In 2023, Brunei Darussalam's currency situation remained uniquely anchored by its long-standing Currency Interchangeability Agreement with Singapore. Established in 1967, this agreement mandates that the Brunei Dollar (BND) and the Singapore Dollar (SGD) are pegged at par (1:1) and are mutually accepted as customary tender in both countries. This arrangement provides Brunei with a crucial anchor of monetary stability, directly tying its currency to the robust and well-managed monetary policy of the Monetary Authority of Singapore (MAS). Consequently, Brunei imports price stability and low inflation from its larger neighbour, shielding its small, open economy from volatile currency fluctuations and bolstering investor confidence.
The system's stability, however, is intrinsically linked to Brunei's fiscal health, which remains heavily dependent on hydrocarbon revenues. In 2023, global energy prices, though easing from 2022 peaks, continued to provide significant government revenue, supporting the nation's foreign reserves and its ability to maintain the peg. The agreement does mean Brunei cedes independent control over its monetary policy, but this is viewed as a favourable trade-off for a commodity-exporting nation, as it automatically tightens financial conditions when the MAS acts to counter inflation, helping to cool domestic demand.

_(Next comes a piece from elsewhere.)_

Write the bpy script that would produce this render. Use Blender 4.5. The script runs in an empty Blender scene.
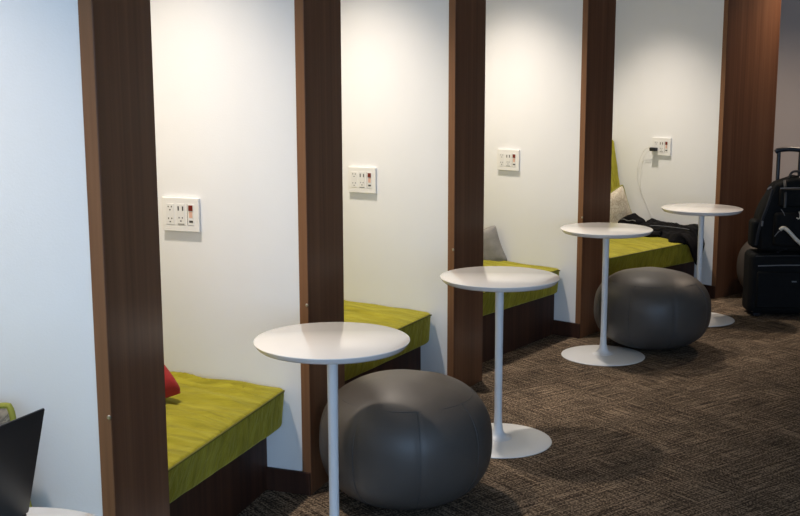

Looking ahead, the key considerations for Brunei's currency in 2023 centred on long-term economic diversification beyond oil and gas. Authorities continued to emphasise initiatives under the Brunei Vision 2035 (Wawasan 2035) to develop other sectors. The success of these efforts is critical for ensuring sustainable fiscal and external balances in the future, which underpin the continued credibility and viability of the currency arrangement with Singapore. Therefore, while the currency situation itself was stable and predictable, its long-term resilience is tied to the broader structural transformation of the Bruneian economy.